Accompanied by daughter, Jenny Stockings from Gilgandra and granddaughter and Dubbo resident Kerrie Phipps, Mr Tobin will be making a pilgrimage to a place which is now part of Australia's psyche.
He was part of 2/31st Battalion which fought in the bitterest of the action on the track; the capture of Lae on September 15, 1943 and up in the Markham and Ramu valleys where malaria and sickness made up 90 per cent of the casualty rate.
Born in Bundaberg, Queensland, Mr Tobin enlisted in Martin Place, Sydney right after the Japanese attacked Pearl Harbour, undertaking his basic infantry training at Dubbo and Cowra.
He joined the 2/31st Battalion in New Guinea as a reinforcement on December 12, 1942. This Battalion had seen service in Syria and were considered battle-experienced.
It was also part of the action Ioribaiwa Ridge where the 25th Australian Infantry Brigade halted the Japanese advance in three months of hard fighting from September to early December.
Troops from the 2/31st were also the first Australian soldiers to reoccupy Kokoda on November 2, 1942.
In the book Forever Forward: The History of the 2/31st Australian Infantry Battalion, 2nd AIF 1940-45 written by John Laffin, it mentions the arrival of reinforcements arriving at Donadabu after the capture of Kokoda.
"These soldiers, mostly the products of excellent training battalions of Dubbo and Bathurst..." Laffin, who was a sergeant in the 2/31st wrote.
Ms Phipps said the decision to attend the celebration "came out of nowhere".
She said Mr Tobin had been initially approached by Veteran's Affairs to attend the celebration but in the end an invitation was not extended.
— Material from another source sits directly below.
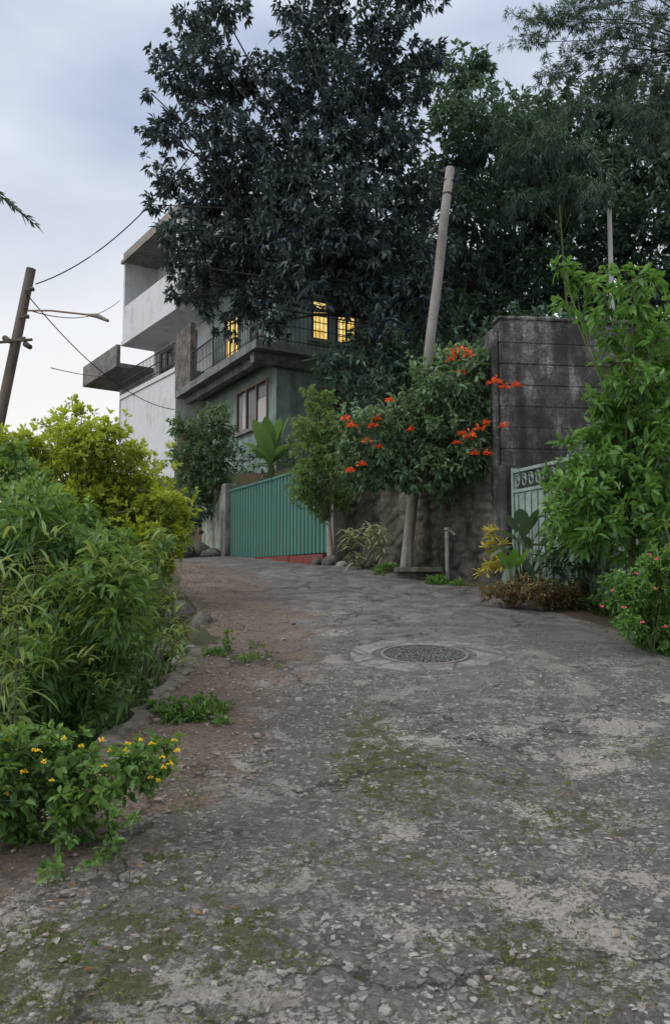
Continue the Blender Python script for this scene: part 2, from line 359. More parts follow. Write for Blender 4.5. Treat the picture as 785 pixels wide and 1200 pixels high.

It was then the family decided to kick in and make their own way to be part of the celebration.
She said the Kokoda Track Foundation which was hosting the commemoration had been "terrific in their support".
Conditions at Kokoda will not be too far removed from those experienced 70 years ago.
Ms Phipps said some of the correspondence sent to them by the foundation to help them prepare said bathing facilities were primitive: "local rivers and wash points in public places".
"It's an area well known for malaria and the only toilets are still pit latrines," she said.